UT environmental advocacy organization demands meeting with President Hartzell to discuss climate action after being denied
October 26, 2021
Calls for climate action echoed through the UT Tower Tuesday morning as a group of about 30 students protested the University’s policies towards climate change and fossil fuel investments.
The organization Students Fighting Climate Change protested outside the Tower after they said their meeting with President Jay Hartzell to present a proposal on fossil fuel divestment and equitable climate action was canceled. The group took the protest inside the building as close to Hartzell’s office as possible and chanted, “Can you hear us? UT divest.”
“It’s disrespectful, unprofessional, and disturbing that they pick and choose which student issues to listen to, and that they try to divert our concerns to faculty members with less power,” SFCC said in a statement.
According to SFCC, the group was scheduled to meet with Hartzell in Tuesday’s student advisory meeting, but the meeting was removed from the agenda less than 48 hours before. The group said in a statement that they were given no explanation as to why they were removed, and were instead told to speak to Darrell Bazzell, senior vice president and chief financial officer, who they had already spoken to.
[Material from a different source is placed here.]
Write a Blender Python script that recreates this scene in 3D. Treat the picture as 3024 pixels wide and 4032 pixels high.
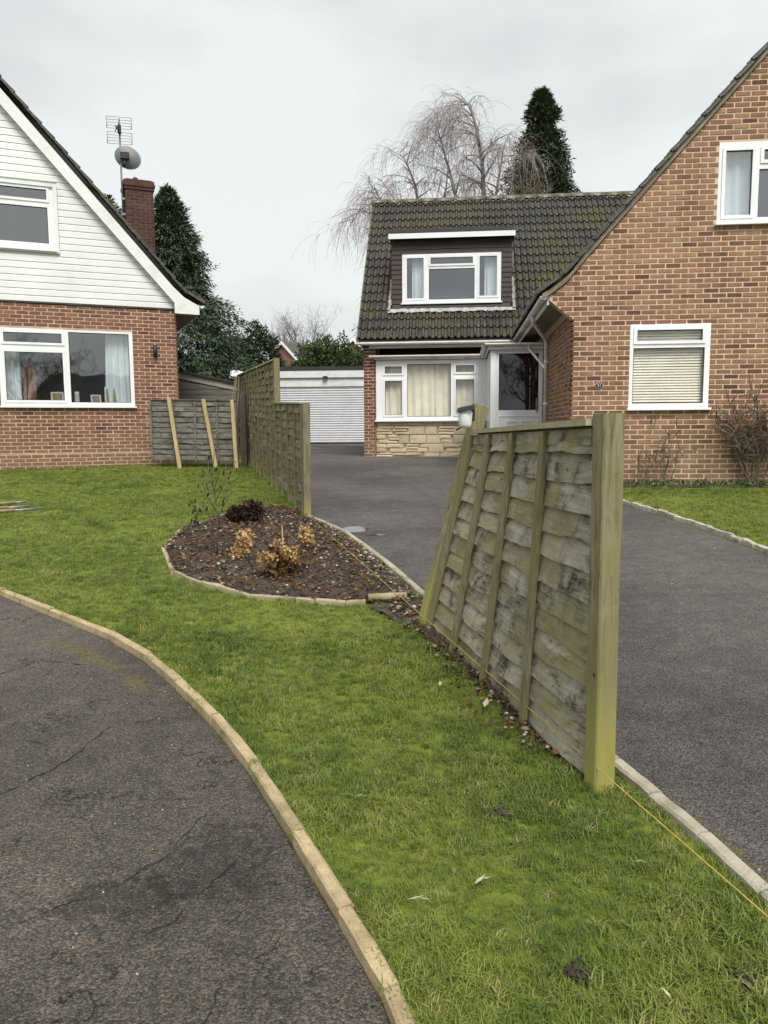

“We didn’t come in there demanding that he closes the power plant immediately, addresses (fossil fuel) divestment immediately,” said SFCC activism director Penelope Ackling. “We understand that those aren’t things that he has the power to do … we were simply asking for a start to this conversation about true climate action on campus. And he refused us.”
The group’s divestment proposal suggests that the University send a formal message to the community acknowledging the climate crisis, form a diverse committee to create an equitable climate action plan and appoint professionals to transition the Carl J. Eckhardt power plant on campus to zero emissions.
The University currently has a sustainability master plan, which was written in 2016.
The President’s Student Advisory Committee allows student groups to voice their concerns to the president in scheduled meetings. Lauren McKinney, a senate appointee on the committee, said the council met with Hartzell and administration Tuesday, though Hartzell was in Washington, D.C. and joined virtually.
McKinney, a sustainability studies senior, said SFCC was the only student organization scheduled to appear at the meeting before they were taken off the agenda. She said SPCC was not allowed to sit in on the meeting.
“PSAV doesn’t feel comfortable continuing to meet with the President and continuing to be the scapegoat of, ‘oh, we are hearing from students, we are getting the student voice,’ if the issues that we bring forth are being dismissed like this,” McKinney said.
J.B. Bird, the University’s director of media relations and issues management, said the student advisory meeting agenda is set by the student council, not the administration, and Hartzell only periodically attends the student-led meetings. However, PSAV said the administration removed SFCC from the meeting’s agenda.
“That’s not a University administration meeting,” Bird said. “It’s a student government meeting, and the agenda is set by students who run student government.”
The Dean of Students replied to SFCC’s Twitter thread about the protest and said the group’s participation in the student advisory meeting was “a pending item, but ultimately not included in the agenda.” The reply also said Provost Sharon Wood and Jim Walker, the University’s director of sustainability would meet with the group to hear its concerns.
“We’ve met with Jim Walker dozens of times and we’re not interested in meeting with him and talking about the sustainability plan,” said urban studies junior Ackling. “We’re interested in addressing climate action at the UT system level. And the sustainability plan doesn’t talk anything about the University’s investments or their lands in West Texas, or the endowment.”